How Will India's Downstream Textile Sector Benefit from QCO Revocation Amid US Tariffs?
Synopsis
Key Takeaways
- Revocation of QCO lowers raw material costs.
- Improves competitiveness for readymade garments.
- Benefits export-oriented textile units.
- Enhances supply of affordable imported yarn.
- Revenue growth for polyester yarn makers expected at 3-5 percent.
New Delhi, Nov 20 (NationPress) The government's recent move to revoke the Quality Control Order (QCO) on various polymer and fiber intermediates is set to significantly lower raw-material expenses for the readymade garments industry, according to a Thursday report.
This initiative will provide relief to segments of the downstream textiles market impacted by tariffs, particularly benefiting the readymade garments sector by allowing access to more competitively priced raw material imports, as indicated by Crisil Ratings.
According to the rating agency's evaluation of 20 polyester yarn manufacturers, which together account for 40-45 percent of the sector's revenue, this change is expected to intensify competition among upstream polyester yarn producers.
The Ministry of Chemicals and Fertilisers officially withdrew the QCO on November 12, 2025, thereby eliminating the requirement for mandatory BIS certification for imported yarn.
This certification had been enforced in October 2023 to limit cheaper polyester imports from China.
Gautam Shahi, Director at Crisil Ratings, commented, “Given that polyester yarn serves as a more affordable alternative to cotton yarn, it is widely utilized in the production of value and mid-premium garments.
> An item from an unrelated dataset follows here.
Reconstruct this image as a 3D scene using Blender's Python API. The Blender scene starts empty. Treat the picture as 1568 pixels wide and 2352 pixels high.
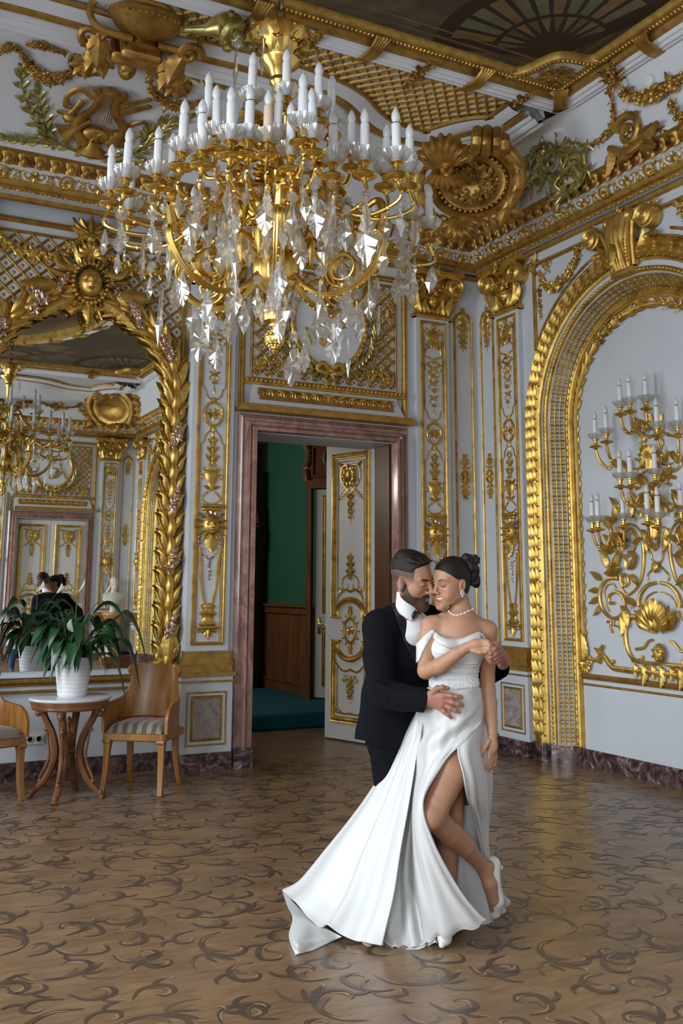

The elimination of the QCO should grant the downstream textile sector a much-needed reprieve, particularly as it has faced challenges due to high export tariffs to the US.”
This decision is anticipated to broaden the supply of affordable imported yarn, offering support to garment and home-textile units focused on exports, especially as they deal with a substantial 50 percent tariff on shipments to the United States, the report noted.
It is essential to highlight that the readymade garment sector earns approximately 25-30 percent of its revenue from exports, with a significant portion directed towards the US, making it the most likely beneficiary, while home textiles—more reliant on cotton—will experience limited advantages.
Crisil further noted that due to the competition from imported yarn and decreased crude oil prices, revenue growth for polyester yarn manufacturers is likely to remain stagnant at 3-5 percent in the upcoming fiscal year, despite a potential increase in volume resulting from the lowered GST rate.